本展はその世界が注目する写真家の,初期から初公開の最新作までを紹介する展覧会です。ルフは初期に発表した高さ約2メートルにもなる巨大なポートレート作品で注目されました。それ以降,建築,都市風景,ヌード,天体などさまざまなテーマの作品を展開,それらを通じ,現代人をとりまく世界のあり方についてのユニークなヴィジョンを提示してきました。
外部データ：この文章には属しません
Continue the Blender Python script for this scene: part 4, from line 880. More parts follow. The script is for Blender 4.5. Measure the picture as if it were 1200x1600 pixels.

私たちの視覚や認識に深く組みこまれた写真というメディアそれ自体も,ルフ作品の重要なテーマのひとつです。ルフは自ら撮影したイメージだけでなく,インターネット上を流通するデジタル画像からコレクションしている古写真まで,あらゆる写真イメージを素材に用い,新たな写真表現の可能性を探究しています。作品選択や展示構成にルフ自身が参加するなど,作家の全面的な協力を得て実現する今回の展覧会では,未発表の新作を含む作品世界の全貌を紹介します。

 

img_works_3

Häuser (1987—1991)

ハウス。「タイポロジー」という、同じ撮影方法やフォーマットを用いて撮影した一連の被写体対象をグリッド上や横一列にまとめ、似たもの同士を並べることにより、浮き上がってくる差異や共通性などを探ろうとする独特の写真表現を用いた作品のシリーズ。 2枚のネガを接合し、レタッチやカット&ペーストといった画像処理を施して作品にしている。均一に整えられた形、光のムラのない色、風景などのノイズを排除…とまでは行かずとも減らし、対象物の存在感を強調させているように感じた。静かな、物寂しい感じがしたのはひと気がないからか…

  img_works_7

andere Porträts (1994—1995)

アザー・ポートレート。モンタージュ合成写真機を使用して制作されたもの。男か女かわからない、実在しない人物の写真が並んでいた。先ほどと打って変わって、輪郭がはっきりしない、存在が危うい、「境界」をぼやかした不安定な作品だった。

  img_works_5

Zeitungsfotos (1990—1991)

ニュースペーパー・フォト。報道写真、事件現場、戦場、煙突から煙が出ている工場の写真、首相の肖像が印象に残っている。実寸の2倍に引き伸ばしての出力。“テキストとイメージの共犯関係”の上に成り立っている新聞記事の写真をその場所から切り離すと、想像を働かせるものに変わる。

  img_works_12

jpeg (2004—)

Jpeg。デジタル画像の解体が主題となっており、デジタル画像がもっている「構造」への関心が加わっているシリーズ。前のニュースペーパー・フォトもそうだが、自身が撮影手法を探るのではなく、ある画像に手を加えて表現手法を探っている作品だ。見る人の行動(視点の移動)によって見え方が変わる。

  img_works_18

press++ (2015—)

press++。アメリカや日本の報道機関に保管される印画紙にプリントされた写真原稿をスキャンし、画像処理ソフトを使って、画像面と文字などが書き込まれた裏面を1つの画面に統合した作品。記録としての写真に、本来であれば写真の邪魔にならないところに記されるはずの、補足としての詳細な状況を説明するテキストが統合されている。テキストが手書きであること、時間的な経過が感じられる汚れ、また写真が示す内容とは直接無関係の印などの不要な情報も一つの面にコラージュされているところに面白さを感じた。

  シリーズごとにコンセプトがはっきりしていて、意図することを感じられた。